Directions for this task: What follows is a listing to be transcribed exactly.

Data segment:

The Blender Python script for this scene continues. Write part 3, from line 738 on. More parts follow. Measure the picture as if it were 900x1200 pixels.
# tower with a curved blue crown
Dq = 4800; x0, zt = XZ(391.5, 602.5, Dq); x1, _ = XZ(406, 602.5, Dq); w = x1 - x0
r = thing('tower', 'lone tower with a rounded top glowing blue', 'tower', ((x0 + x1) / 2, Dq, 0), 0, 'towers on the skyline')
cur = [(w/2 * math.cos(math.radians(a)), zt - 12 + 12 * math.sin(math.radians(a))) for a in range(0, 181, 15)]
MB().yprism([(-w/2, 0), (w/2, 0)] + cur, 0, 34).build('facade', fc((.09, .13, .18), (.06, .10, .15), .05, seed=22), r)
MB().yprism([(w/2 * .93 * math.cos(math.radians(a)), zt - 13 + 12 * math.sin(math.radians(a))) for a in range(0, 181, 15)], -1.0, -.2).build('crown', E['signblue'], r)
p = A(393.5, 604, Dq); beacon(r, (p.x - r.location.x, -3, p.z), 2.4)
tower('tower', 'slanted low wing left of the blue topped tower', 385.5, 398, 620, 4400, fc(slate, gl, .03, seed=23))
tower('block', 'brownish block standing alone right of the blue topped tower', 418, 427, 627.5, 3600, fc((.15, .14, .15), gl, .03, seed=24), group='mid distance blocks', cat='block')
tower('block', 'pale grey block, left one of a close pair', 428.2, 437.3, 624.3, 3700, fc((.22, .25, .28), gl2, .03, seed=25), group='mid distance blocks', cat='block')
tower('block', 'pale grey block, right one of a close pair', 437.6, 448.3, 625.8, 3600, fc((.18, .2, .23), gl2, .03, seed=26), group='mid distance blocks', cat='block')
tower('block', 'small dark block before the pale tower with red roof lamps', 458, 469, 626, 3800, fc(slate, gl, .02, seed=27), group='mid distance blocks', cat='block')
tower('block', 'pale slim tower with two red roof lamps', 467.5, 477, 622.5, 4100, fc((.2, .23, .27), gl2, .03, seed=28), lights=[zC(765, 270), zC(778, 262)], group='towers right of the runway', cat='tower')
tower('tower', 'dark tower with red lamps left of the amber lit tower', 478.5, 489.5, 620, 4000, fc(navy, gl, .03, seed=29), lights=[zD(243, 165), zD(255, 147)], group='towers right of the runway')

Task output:
The Blender Python script for this scene continues. Write part 3, from line 738 on. More parts follow. Measure the picture as if it were 900x1200 pixels.
# tower with a curved blue crown
Dq = 4800; x0, zt = XZ(391.5, 602.5, Dq); x1, _ = XZ(406, 602.5, Dq); w = x1 - x0
r = thing('tower', 'lone tower with a rounded top glowing blue', 'tower', ((x0 + x1) / 2, Dq, 0), 0, 'towers on the skyline')
cur = [(w/2 * math.cos(math.radians(a)), zt - 12 + 12 * math.sin(math.radians(a))) for a in range(0, 181, 15)]
MB().yprism([(-w/2, 0), (w/2, 0)] + cur, 0, 34).build('facade', fc((.09, .13, .18), (.06, .10, .15), .05, seed=22), r)
MB().yprism([(w/2 * .93 * math.cos(math.radians(a)), zt - 13 + 12 * math.sin(math.radians(a))) for a in range(0, 181, 15)], -1.0, -.2).build('crown', E['signblue'], r)
p = A(393.5, 604, Dq); beacon(r, (p.x - r.location.x, -3, p.z), 2.4)
tower('tower', 'slanted low wing left of the blue topped tower', 385.5, 398, 620, 4400, fc(slate, gl, .03, seed=23))
tower('block', 'brownish block standing alone right of the blue topped tower', 418, 427, 627.5, 3600, fc((.15, .14, .15), gl, .03, seed=24), group='mid distance blocks', cat='block')
tower('block', 'pale grey block, left one of a close pair', 428.2, 437.3, 624.3, 3700, fc((.22, .25, .28), gl2, .03, seed=25), group='mid distance blocks', cat='block')
tower('block', 'pale grey block, right one of a close pair', 437.6, 448.3, 625.8, 3600, fc((.18, .2, .23), gl2, .03, seed=26), group='mid distance blocks', cat='block')
tower('block', 'small dark block before the pale tower with red roof lamps', 458, 469, 626, 3800, fc(slate, gl, .02, seed=27), group='mid distance blocks', cat='block')
tower('block', 'pale slim tower with two red roof lamps', 467.5, 477, 622.5, 4100, fc((.2, .23, .27), gl2, .03, seed=28), lights=[zC(765, 270), zC(778, 262)], group='towers right of the runway', cat='tower')
tower('tower', 'dark tower with red lamps left of the amber lit tower', 478.5, 489.5, 620, 4000, fc(navy, gl, .03, seed=29), lights=[zD(243, 165), zD(255, 147)], group='towers right of the runway')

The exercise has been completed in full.